Star'da cumartesi günü yeni bir dizi başladı, Hanımköylü... İçinde yine binbir klişe ile yüklü... Yeşilçam'da tutmuş ne kadar film varsa, hepsinden bir tutam serpmişler içine.
Bir de öylesine bir renk cümbüşü var ki, insanın içi kalkıyor. Birileri şöyle demiş olmalı: 'Millet ekranda cafcaflı renklerden hoşlanıyor. Diziyi mümkün olduğu kadar renge bulayın!' Ve ortaya boyacı küpüne daldırılıp çıkarılmış bir dizi çıkmış. Köy kahvesinin her bir sandalyesi bile farklı renk. Evlerin doğramaları fosforlu renge boyanmış. Hele o köylü kızların kıyafetleri... Kızlar az sonra folklor gösterisine çıkacakmış gibi giyinmişler.

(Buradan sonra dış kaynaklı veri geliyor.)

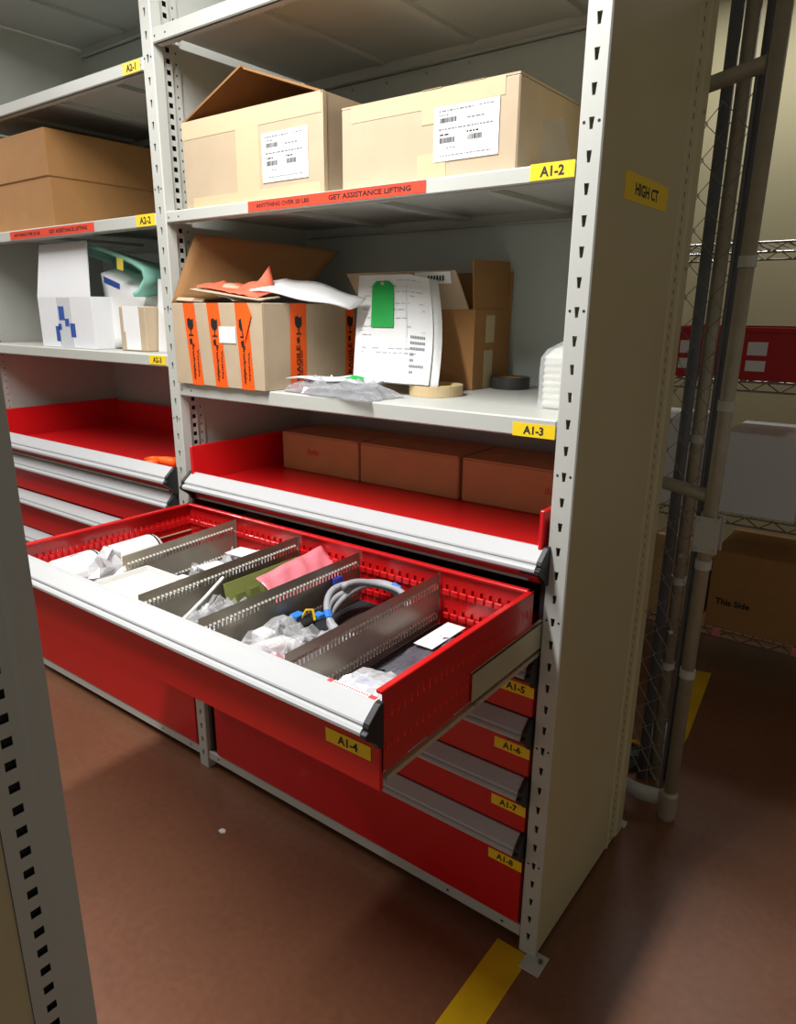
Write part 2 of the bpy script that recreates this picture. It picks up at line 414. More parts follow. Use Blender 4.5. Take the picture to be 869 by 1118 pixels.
# bright screw ends on the back panel under the shelves
for xx in (-0.62, -0.76, -0.90, -1.03): obj('screw_end', MB().tube([(xx, D - 0.012, 2.135), (xx, D - 0.020, 2.135)], 0.004, 6), BOLT, unit)
# base rails
for (x0, x1) in (A1, A2):
    b = MB().cbox(x0, x1, 0.004, 0.03, 0.034, 0.066, 0.003)
    for xx in (x0 + 0.05, x1 - 0.05, x1 - 0.21): b.disc((xx, 0.0036, 0.052), X, Z, 0.004, 8, 1)
    obj('base_rail', b, [GREY, DARK], unit)

# ------------------------------------------------------------------ drawer cabinets
def handle(mb, x0, x1, zt, y=0.0, k=1.0):
    pts = [(0.003, 0.0), (-0.002, 0.0005), (-0.029, -0.0205), (-0.0305, -0.0235), (-0.0285, -0.0255), (-0.0295, -0.0275), (-0.0345, -0.0285), (-0.0385, -0.0325),
           (-0.0385, -0.0375), (-0.0345, -0.0415), (-0.0290, -0.0415), (-0.0265, -0.0375), (-0.0255, -0.0290), (0.0, -0.0110), (0.003, -0.011)]
    mb.prism([(a * k, c * k) for a, c in pts], (x0, y, zt), Y, Z, X, x1 - x0)
def cap(mb, x0, x1, zt, y=0.0, k=1.0):
    pts = [(0.004, 0.003), (-0.006, 0.002), (-0.031, -0.0185), (-0.0345, -0.025), (-0.031, -0.03), (-0.0395, -0.0335), (-0.0395, -0.041), (-0.030, -0.048), (-0.014, -0.060), (-0.0075, -0.072), (0.004, -0.073)]
    mb.prism([(a * k, c * k) for a, c in pts], (x0, y, zt), Y, Z, X, x1 - x0)
def handle_set(parent, x0, x1, zt, y=0.0, k=1.0):
    b = MB(); handle(b, x0 + 0.012, x1 - 0.012, zt, y, k); obj('drawer_handle', b, ALU, parent)
    for (a, c, g0, g1) in ((x1 - 0.012, x1, x1 - 0.062, x1 - 0.012), (x0, x0 + 0.012, x0 + 0.012, x0 + 0.062)):
        b = MB(); cap(b, a, c, zt, y, k)
        b.box(g0, g1, y - 0.009, y, zt - 0.064, zt - 0.030 * k)
        obj('handle_end_cap', b, BLACK, parent, bevel=0.0015)
def front(parent_cab, x0, x1, z0, z1, name='drawer'):
    b = MB(); b.cbox(x0, x1, 0.0, 0.018, z0 + 0.002, z1 - 0.002, 0.002)
    b.box(x0 + 0.012, x1 - 0.012, 0.018, 0.50, z0 + 0.012, z0 + 0.016); b.box(x0 + 0.012, x0 + 0.016, 0.018, 0.50, z0 + 0.012, z1 - 0.03); b.box(x1 - 0.016, x1 - 0.012, 0.018, 0.50, z0 + 0.012, z1 - 0.03)
    return obj(name, b, RED, parent_cab)
def dlabel(s, xr, zt, zb, parent, y=0.0, wd=0.089):
    return tagplate(s, xr, (zt + zb) / 2, parent, wd, zt - zb, y)
def shell(cab, x0, x1, ztop, cuts):
    b = MB(); b.box(x0, x0 + 0.012, 0.012, 0.555, 0.068, ztop); b.box(x1 - 0.012, x1, 0.012, 0.555, 0.068, ztop)
    b.box(x0, x1, 0.545, 0.555, 0.068, ztop); b.box(x0, x1, 0.012, 0.555, 0.068, 0.072)
    for z in cuts: b.box(x0 + 0.012, x0 + 0.030, 0.02, 0.54, z, z + 0.02); b.box(x1 - 0.030, x1 - 0.012, 0.02, 0.54, z, z + 0.02)
    obj('cabinet_shell', b, CABIN, cab)
def tray(cab, x0, x1, zh, hx0, hx1, yr=-0.012):
    b = MB()
    b.box(x0, x1, -0.0, 0.53, zh - 0.032, zh - 0.029)
    b.cbox(x0, x0 + 0.010, -0.012, 0.53, zh - 0.034, zh + 0.078, 0.002); b.cbox(x1 - 0.010, x1, yr, 0.53, zh - 0.034, zh + 0.078, 0.002)
    b.cbox(x0, x1, 0.522, 0.532, zh - 0.034, zh + 0.07, 0.002)
    b.cbox(x0, x1, -0.002, 0.012, zh - 0.082, zh - 0.003, 0.002)
    t = obj('roll_out_tray', b, REDIN, cab)
    handle_set(t, hx0, hx1, zh, -0.003, 1.12)
    obj('trim_strip', MB().box(x0 + 0.02, x1 - 0.03, -0.006, -0.002, zh - 0.079, zh - 0.073), GREY_IN, t)
    return t

FX0, FX1 = -1.170, -0.053
cab1 = thing('drawer_cabinet', 'red steel drawer cabinet with the open divided drawer, in the nearer bay', 'drawer cabinet', (-0.61, 0.28, 0.068))
shell(cab1, -1.214, -0.0475, 0.998, (0.80, 0.64, 0.49))
tray(cab1, -1.178, -0.052, 1.041, -1.192, -0.038)
for (z0, z1, s, zt, zb) in ((0.640, 0.792, 'A1-5', 0.718, 0.690), (0.486, 0.639, 'A1-6', 0.5635, 0.5355), (0.335, 0.485, 'A1-7', 0.408, 0.381), (0.070, 0.334, 'A1-8', 0.253, 0.226)):
    d = front(cab1, FX0, FX1, z0, z1)
    handle_set(d, FX0 - 0.006, FX1 + 0.005, z1, -0.001)
    dlabel(s, FX1 + 0.001, zt, zb, d, -0.0003)
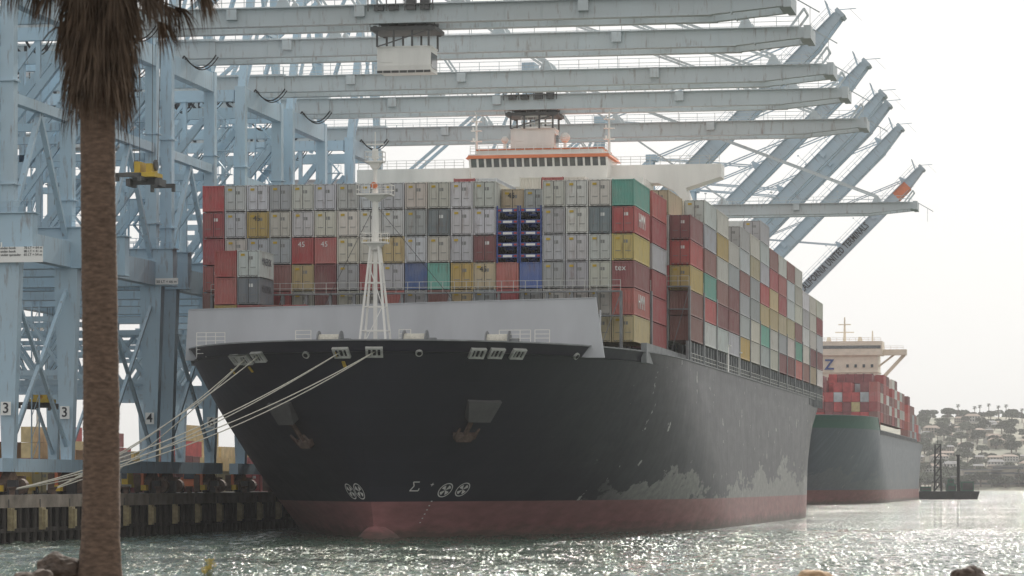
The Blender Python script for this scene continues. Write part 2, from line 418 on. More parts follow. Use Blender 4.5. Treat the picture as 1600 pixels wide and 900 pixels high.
for (s0, nc, z0) in BAYS[1:]:
    lashing_bridge(s0-.62, nc*1.25-.1, 18.5, z0+6.2)
mb = MB()
for i in range(68):
    y = 27+i*2.8
    if y > 216: break
    for sg in (-1, 1): mb.box(sg*26.0-.14, sg*26.0+.14, y-.22, y+.22, 18.4, 21.9)
for sg in (-1, 1):
    mb.box(sg*24.7-.3, sg*24.7+.3, 0, 68, 18.4, 20.5); mb.box(sg*24.7-.3, sg*24.7+.3, 68.3, 216, 18.4, 21.8)
    railing(mb, [(sg*26.15, 0+28, 19.6), (sg*26.15, 216, 19.6)], 1.0, 2.8, .035, 2, 1)
mb.obj('hatch_coaming', [M_GREYD, M_RAIL], ship)
for y0, y1, z1 in ((67.6, 68.4, 23.0), (80.6, 81.2, 22.6)):
    mb = MB(); mb.box(25.0, 26.2, y0, y1, 19.2, z1); mb.box(25.0, 26.5, y0-.1, y1+.1, z1, z1+.15)
    mb.obj('gangway_house', [M_WHITE], ship)

# superstructure
sup = mk('superstructure', None, ship, (0, 74.8, .8))
mb = MB(); mb.box(-15, 15, -5, 5, 18.6, 44.0); 
for z in range(22, 44, 3): mb.box(-15.2, 15.2, -5.2, 5.2, z, z+.18)
mb.obj('accommodation_block', [M_WHITE], sup)
for sg in (-1, 1):
    mb = MB()
    P = [(9, 43.9), (16, 43.9), (18, 42.9), (20.2, 40.5), (20.6, 40.5), (19.6, 43.2), (24.2, 44.6), (24.2, 46.3), (9, 46.3)]
    V = [(sg*x, 2, z) for x, z in P]+[(sg*x, 6, z) for x, z in P]; n = len(P)
    mb.add(V, [tuple(range(n)), tuple(range(n, 2*n))[::-1]]+[(i, (i+1) % n, n+(i+1) % n, n+i) for i in range(n)])
    mb.beam((sg*20.4, 4, 40.6), (sg*15.0, 4, 37), .9, .8)
    mb.obj('bridge_wing', [M_WHITE], sup)
wh = mk('wheelhouse', None, sup, (.9, 0, -.1))
mb = MB(); mb.hexa([(-8.8, -1.5, 44.0), (8.8, -1.5, 44.0), (8.8, 6.5, 44.0), (-8.8, 6.5, 44.0), (-9.1, -2.2, 46.0), (9.1, -2.2, 46.0), (9.1, 6.5, 46.0), (-9.1, 6.5, 46.0)])
mb.box(-9.0, 9.0, -1.6, 6.4, 46.0, 47.1)
for i in range(19): x = -9.0+i*18.0/18; mb.beam((x, -2.15, 46.0), (x, -2.6, 47.1), .26, .16)
mb.obj('wheelhouse_wall', [M_WHITE], wh)
mb = MB(); mb.add([(-8.9, -2.1, 46.02), (8.9, -2.1, 46.02), (9.1, -2.5, 47.08), (-9.1, -2.5, 47.08)], [(0, 1, 2, 3)]); mb.obj('window', [M_PGLASS], wh)
mb = MB(); mb.hexa([(-9.5, -2.9, 47.1), (9.5, -2.9, 47.1), (9.5, 6.8, 47.1), (-9.5, 6.8, 47.1), (-9.2, -2.5, 47.55), (9.2, -2.5, 47.55), (9.2, 6.6, 47.55), (-9.2, 6.6, 47.55)], 0)
mb.box(-9.25, 9.25, -2.4, 6.4, 47.56, 47.7, 1); mb.box(-8.2, 8.2, -1.2, 6, 47.7, 48.3, 1); mb.box(-8.4, 8.4, -1.4, 6.2, 48.3, 48.45, 0)
mb.obj('roof_fascia', [M_ORANGE, M_WHITE], wh)
mb = MB(); railing(mb, [(-9, -2.3, 47.7), (9, -2.3, 47.7)], 1.1, 1.2, .045, 3)
mb.obj('roof_railing', [M_WHITE], wh)
for sg in (-1, 1):
    mb = MB(); railing(mb, [(sg*9.8, 2.1, 46.3), (sg*24, 2.1, 46.3)], 1.1, 1.2, .035, 3)
    mb.obj('wing_railing', [M_RAIL], sup)
mb = MB()
mb.cyl((0, 2, 48.3), (0, 2, 54), .4, 8, 0, .25); mb.cyl((0, 2, 54), (0, 2, 56.5), .08, 6)
for z, w in ((50.5, 2.6), (52.0, 2.0), (53.4, 1.3)):
    mb.box(-w, w, 1.4, 2.6, z-.06, z+.06); railing(mb, [(-w, 1.4, z), (w, 1.4, z)], .8, .7, .03, 2)
for sg in (-1, 1):
    mb.beam((sg*1.7, 2, 47.9), (sg*.5, 2, 52), .18, .18); mb.beam((sg*2.4, 2, 47.9), (sg*2.4, 2, 50.5), .15, .15)
    for z0 in (48.3, 49.4): mb.beam((-sg*1.7, 2, z0), (sg*1.4, 2, z0+1.1), .08, .08)
mb.box(-2, 2, 1.0, 1.25, 51.2, 51.45); mb.box(-1.4, 1.4, 1.0, 1.25, 52.7, 52.95)
mb.obj('radar_mast', [M_WHITE], sup)
for sg in (-1, 1):
    mb = MB(); X = .9+sg*8.8
    mb.cyl((X, 1, 47.4), (X, 1, 53.2), .2, 8, 0, .1)
    for z in (49.6, 51, 52.2): mb.box(X-.7, X+.7, .6, 1.4, z, z+.08); mb.cyl((X-.4, 1, z), (X-.4, 1, z+.5), .14, 6)
    mb.beam((X, 1, 53), (X+sg*.6, 1, 54.6), .06, .06); mb.obj('signal_mast', [M_WHITE], sup)
for x, r in ((3.8, .7), (-4.2, .5)):
    mb = MB(); mb.cyl((x, 1.5, 47.9), (x, 1.5, 49.4), .2, 6)
    for k in range(5): mb.cyl((x, 1.5, 49.4+k*r*.35), (x, 1.5, 49.4+(k+1)*r*.35), r*math.sin(.5+k*.45), 12, 0, r*math.sin(.5+(k+1)*.45))
    mb.obj('radome', [M_WHITE], sup, True)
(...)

Allı morlu yemeniler, cırtlak kırmızı cepkenler, kanarya sarısı mintanlar... Bir de İç Ege şivesi ilgi görüyor ya, ortaya öylesine zorlama bir konuşma şekli çıkmış ki, senaristlerin ekstra espri yazmasına ihtiyaç kalmamış. Kızlar bütün günlerini internet başında geçiriyor, hatta internetten badminton raketi alıp, evin avlusunda oynuyorlar. Ama hâlâ 'Gelipduru, gidipduru' diye konuşuyorlar.
Olayların geçtiği köyün ismi Saklıköy! Gerçekten de bunca zamandır nerede saklanmış bu köy?